Aim:
Output exactly the lines from the first one down to the line containing "T('broad', 1145, 56, 690, 34, 810, 'young", inclusive.

[Provided data start]

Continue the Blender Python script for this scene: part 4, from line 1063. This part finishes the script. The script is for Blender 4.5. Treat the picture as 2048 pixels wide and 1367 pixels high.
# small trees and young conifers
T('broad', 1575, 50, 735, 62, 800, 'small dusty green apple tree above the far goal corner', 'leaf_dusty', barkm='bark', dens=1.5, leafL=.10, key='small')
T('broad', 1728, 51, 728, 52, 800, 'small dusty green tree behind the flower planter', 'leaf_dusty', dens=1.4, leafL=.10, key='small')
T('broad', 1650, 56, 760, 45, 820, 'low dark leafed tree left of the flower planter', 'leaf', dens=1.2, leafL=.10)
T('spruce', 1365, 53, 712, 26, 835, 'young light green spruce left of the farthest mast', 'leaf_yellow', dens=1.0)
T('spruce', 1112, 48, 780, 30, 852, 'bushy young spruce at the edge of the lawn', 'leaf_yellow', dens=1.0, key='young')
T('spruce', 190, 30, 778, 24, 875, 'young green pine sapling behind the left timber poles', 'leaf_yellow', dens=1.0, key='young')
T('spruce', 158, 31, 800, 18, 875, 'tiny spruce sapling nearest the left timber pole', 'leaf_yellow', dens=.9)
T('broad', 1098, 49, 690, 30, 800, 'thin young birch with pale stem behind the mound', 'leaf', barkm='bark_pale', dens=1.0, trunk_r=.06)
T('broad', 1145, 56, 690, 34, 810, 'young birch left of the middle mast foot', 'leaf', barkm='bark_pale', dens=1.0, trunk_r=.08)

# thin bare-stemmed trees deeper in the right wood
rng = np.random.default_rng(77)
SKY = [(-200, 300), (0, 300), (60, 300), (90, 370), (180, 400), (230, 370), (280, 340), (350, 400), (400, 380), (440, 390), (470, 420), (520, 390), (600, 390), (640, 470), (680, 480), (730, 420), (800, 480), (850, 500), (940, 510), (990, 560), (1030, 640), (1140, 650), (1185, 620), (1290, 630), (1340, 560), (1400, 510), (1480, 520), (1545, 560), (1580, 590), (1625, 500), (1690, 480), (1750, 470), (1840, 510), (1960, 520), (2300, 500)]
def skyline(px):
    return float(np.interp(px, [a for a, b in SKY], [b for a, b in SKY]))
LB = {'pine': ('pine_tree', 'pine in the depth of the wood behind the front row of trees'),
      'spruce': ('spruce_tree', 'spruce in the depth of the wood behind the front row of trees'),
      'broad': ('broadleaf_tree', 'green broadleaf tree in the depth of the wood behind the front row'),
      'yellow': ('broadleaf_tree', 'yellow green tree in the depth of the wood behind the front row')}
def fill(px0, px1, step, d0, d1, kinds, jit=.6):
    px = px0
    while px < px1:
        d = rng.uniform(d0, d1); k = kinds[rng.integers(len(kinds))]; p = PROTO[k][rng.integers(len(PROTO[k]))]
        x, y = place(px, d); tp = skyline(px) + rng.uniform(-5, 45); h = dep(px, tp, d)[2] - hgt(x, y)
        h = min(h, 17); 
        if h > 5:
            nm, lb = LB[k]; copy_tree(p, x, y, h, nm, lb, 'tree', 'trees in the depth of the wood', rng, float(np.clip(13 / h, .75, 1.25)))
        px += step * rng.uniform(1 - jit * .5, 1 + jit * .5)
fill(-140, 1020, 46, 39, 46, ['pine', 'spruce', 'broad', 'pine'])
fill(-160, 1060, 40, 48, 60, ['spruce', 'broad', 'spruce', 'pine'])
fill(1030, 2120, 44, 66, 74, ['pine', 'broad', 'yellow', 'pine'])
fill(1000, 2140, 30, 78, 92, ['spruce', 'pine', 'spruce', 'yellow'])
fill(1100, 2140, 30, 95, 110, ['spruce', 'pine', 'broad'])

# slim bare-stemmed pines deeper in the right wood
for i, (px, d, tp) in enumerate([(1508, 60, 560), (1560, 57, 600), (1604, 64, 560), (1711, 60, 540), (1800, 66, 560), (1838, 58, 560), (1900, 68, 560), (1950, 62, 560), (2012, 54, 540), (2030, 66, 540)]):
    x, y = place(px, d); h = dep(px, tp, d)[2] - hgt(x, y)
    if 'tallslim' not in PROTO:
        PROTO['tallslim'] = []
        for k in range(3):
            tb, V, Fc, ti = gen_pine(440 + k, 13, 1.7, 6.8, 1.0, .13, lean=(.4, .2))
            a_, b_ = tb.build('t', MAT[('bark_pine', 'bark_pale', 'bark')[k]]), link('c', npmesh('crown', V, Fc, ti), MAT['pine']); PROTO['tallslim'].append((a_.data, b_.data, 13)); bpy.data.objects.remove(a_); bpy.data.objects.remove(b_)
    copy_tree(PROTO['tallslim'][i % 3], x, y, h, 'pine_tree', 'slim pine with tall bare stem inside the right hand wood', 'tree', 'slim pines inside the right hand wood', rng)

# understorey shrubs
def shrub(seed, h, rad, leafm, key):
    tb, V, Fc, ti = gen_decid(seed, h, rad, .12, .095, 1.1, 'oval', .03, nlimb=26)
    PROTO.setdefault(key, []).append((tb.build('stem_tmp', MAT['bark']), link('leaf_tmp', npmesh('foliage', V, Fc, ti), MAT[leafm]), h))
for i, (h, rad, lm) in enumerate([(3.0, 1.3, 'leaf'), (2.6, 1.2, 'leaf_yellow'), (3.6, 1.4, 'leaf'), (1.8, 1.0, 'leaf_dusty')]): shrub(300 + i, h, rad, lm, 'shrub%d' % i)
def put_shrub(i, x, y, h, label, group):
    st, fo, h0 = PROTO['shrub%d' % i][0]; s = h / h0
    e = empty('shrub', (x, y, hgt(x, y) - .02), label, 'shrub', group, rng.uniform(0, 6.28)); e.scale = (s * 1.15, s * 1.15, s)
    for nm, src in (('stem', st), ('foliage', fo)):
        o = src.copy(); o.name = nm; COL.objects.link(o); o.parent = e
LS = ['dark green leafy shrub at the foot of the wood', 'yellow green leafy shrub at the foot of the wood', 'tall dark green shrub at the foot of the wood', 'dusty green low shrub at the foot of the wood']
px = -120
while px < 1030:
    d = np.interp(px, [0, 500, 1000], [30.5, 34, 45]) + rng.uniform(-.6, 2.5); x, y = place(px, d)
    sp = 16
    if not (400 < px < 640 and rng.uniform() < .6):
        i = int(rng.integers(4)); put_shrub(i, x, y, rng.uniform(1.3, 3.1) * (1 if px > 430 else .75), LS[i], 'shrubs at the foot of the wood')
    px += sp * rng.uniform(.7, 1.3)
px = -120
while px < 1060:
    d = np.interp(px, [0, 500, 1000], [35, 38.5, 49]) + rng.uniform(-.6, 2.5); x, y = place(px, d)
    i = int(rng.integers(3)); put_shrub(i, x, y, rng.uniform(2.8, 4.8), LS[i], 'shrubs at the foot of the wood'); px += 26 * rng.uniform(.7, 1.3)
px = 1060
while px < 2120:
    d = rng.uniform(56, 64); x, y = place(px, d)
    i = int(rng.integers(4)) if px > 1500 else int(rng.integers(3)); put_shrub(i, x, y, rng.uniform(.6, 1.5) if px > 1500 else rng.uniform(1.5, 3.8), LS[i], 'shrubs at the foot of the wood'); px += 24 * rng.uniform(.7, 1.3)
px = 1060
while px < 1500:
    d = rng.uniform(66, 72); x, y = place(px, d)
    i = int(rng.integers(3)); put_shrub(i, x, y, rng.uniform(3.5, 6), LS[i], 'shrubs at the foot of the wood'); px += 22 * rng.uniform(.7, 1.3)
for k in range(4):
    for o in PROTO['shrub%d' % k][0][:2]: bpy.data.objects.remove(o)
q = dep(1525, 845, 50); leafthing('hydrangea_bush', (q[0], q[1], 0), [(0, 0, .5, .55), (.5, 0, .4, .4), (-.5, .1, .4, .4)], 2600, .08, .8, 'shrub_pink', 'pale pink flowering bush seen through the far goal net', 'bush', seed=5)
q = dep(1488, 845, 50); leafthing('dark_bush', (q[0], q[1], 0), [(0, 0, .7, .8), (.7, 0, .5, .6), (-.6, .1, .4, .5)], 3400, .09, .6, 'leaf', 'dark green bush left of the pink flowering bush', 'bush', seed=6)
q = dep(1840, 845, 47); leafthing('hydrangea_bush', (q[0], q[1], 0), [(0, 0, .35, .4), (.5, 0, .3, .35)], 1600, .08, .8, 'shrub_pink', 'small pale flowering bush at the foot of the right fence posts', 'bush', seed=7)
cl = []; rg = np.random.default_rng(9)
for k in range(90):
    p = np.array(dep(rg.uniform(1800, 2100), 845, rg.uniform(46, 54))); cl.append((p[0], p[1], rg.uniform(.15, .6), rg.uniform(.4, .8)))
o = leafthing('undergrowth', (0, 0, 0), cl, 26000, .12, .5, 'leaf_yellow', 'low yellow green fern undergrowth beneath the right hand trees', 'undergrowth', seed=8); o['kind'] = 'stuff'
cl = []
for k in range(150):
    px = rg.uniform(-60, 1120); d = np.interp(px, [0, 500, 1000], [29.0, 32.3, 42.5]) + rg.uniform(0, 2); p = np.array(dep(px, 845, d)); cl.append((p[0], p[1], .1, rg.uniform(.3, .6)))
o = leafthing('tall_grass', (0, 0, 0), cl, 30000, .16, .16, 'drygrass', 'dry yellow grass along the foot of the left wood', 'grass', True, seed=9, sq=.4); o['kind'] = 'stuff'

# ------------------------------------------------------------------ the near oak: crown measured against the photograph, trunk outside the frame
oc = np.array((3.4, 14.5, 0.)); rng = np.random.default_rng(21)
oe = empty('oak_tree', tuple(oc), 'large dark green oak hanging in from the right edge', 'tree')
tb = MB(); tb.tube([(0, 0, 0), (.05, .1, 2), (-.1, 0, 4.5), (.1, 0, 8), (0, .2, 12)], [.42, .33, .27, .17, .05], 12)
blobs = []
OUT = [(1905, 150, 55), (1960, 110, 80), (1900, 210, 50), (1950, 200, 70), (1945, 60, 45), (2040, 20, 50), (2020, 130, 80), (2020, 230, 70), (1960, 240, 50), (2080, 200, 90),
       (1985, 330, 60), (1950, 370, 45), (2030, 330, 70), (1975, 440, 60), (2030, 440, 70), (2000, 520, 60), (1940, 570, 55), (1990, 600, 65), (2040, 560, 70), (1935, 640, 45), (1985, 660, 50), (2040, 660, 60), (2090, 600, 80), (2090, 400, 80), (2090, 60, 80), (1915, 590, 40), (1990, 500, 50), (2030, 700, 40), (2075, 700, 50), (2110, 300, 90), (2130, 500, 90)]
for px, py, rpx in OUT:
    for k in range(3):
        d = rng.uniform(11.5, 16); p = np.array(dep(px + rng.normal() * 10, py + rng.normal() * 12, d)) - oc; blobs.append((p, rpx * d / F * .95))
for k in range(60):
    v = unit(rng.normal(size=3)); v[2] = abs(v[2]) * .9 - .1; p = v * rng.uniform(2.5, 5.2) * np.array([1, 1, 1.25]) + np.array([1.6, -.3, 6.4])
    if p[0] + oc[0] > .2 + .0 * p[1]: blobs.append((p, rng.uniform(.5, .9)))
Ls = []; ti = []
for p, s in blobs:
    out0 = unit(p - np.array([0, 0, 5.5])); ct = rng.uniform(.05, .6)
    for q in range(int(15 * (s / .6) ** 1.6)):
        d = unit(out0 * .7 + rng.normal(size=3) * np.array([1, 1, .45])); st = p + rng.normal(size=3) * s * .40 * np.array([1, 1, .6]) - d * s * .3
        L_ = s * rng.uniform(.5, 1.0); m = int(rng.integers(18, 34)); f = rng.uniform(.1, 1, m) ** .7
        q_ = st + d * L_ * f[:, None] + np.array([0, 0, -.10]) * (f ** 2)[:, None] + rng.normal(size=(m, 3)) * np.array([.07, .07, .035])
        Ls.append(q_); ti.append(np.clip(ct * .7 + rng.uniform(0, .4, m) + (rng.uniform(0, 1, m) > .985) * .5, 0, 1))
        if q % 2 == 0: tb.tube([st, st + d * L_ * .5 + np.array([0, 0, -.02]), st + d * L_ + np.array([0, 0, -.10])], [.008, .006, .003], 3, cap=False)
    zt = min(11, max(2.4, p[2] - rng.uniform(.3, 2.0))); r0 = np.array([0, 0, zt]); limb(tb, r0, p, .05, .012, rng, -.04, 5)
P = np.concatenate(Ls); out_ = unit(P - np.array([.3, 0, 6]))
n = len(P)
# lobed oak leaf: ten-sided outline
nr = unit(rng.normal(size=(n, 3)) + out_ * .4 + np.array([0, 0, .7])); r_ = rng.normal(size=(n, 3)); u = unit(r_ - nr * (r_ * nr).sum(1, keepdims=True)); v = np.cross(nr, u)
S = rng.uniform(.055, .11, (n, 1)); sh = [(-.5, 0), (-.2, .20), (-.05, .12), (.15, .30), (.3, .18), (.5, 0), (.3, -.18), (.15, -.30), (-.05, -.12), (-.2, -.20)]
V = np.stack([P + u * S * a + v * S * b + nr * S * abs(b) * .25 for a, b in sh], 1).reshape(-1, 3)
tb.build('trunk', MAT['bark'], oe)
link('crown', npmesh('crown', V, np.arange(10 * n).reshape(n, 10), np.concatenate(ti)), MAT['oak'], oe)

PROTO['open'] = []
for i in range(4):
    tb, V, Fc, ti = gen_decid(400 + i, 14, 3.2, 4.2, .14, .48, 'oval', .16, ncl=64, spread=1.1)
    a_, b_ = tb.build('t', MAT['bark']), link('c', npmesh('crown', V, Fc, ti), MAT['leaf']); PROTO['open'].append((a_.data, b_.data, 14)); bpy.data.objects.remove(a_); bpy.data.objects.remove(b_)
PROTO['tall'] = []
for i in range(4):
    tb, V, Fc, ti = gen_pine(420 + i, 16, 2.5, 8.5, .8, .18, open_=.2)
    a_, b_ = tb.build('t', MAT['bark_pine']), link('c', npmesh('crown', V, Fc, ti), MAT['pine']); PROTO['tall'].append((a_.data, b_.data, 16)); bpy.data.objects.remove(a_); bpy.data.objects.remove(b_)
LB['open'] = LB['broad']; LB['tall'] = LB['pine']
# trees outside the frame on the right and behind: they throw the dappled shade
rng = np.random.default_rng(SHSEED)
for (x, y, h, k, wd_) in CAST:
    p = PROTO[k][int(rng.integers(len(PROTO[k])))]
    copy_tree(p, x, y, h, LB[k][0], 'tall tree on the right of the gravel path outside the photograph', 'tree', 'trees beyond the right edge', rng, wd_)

[Provided data end]

Output of the exercise:
Continue the Blender Python script for this scene: part 4, from line 1063. This part finishes the script. The script is for Blender 4.5. Treat the picture as 2048 pixels wide and 1367 pixels high.
# small trees and young conifers
T('broad', 1575, 50, 735, 62, 800, 'small dusty green apple tree above the far goal corner', 'leaf_dusty', barkm='bark', dens=1.5, leafL=.10, key='small')
T('broad', 1728, 51, 728, 52, 800, 'small dusty green tree behind the flower planter', 'leaf_dusty', dens=1.4, leafL=.10, key='small')
T('broad', 1650, 56, 760, 45, 820, 'low dark leafed tree left of the flower planter', 'leaf', dens=1.2, leafL=.10)
T('spruce', 1365, 53, 712, 26, 835, 'young light green spruce left of the farthest mast', 'leaf_yellow', dens=1.0)
T('spruce', 1112, 48, 780, 30, 852, 'bushy young spruce at the edge of the lawn', 'leaf_yellow', dens=1.0, key='young')
T('spruce', 190, 30, 778, 24, 875, 'young green pine sapling behind the left timber poles', 'leaf_yellow', dens=1.0, key='young')
T('spruce', 158, 31, 800, 18, 875, 'tiny spruce sapling nearest the left timber pole', 'leaf_yellow', dens=.9)
T('broad', 1098, 49, 690, 30, 800, 'thin young birch with pale stem behind the mound', 'leaf', barkm='bark_pale', dens=1.0, trunk_r=.06)
T('broad', 1145, 56, 690, 34, 810, 'young birch left of the middle mast foot', 'leaf', barkm='bark_pale', dens=1.0, trunk_r=.08)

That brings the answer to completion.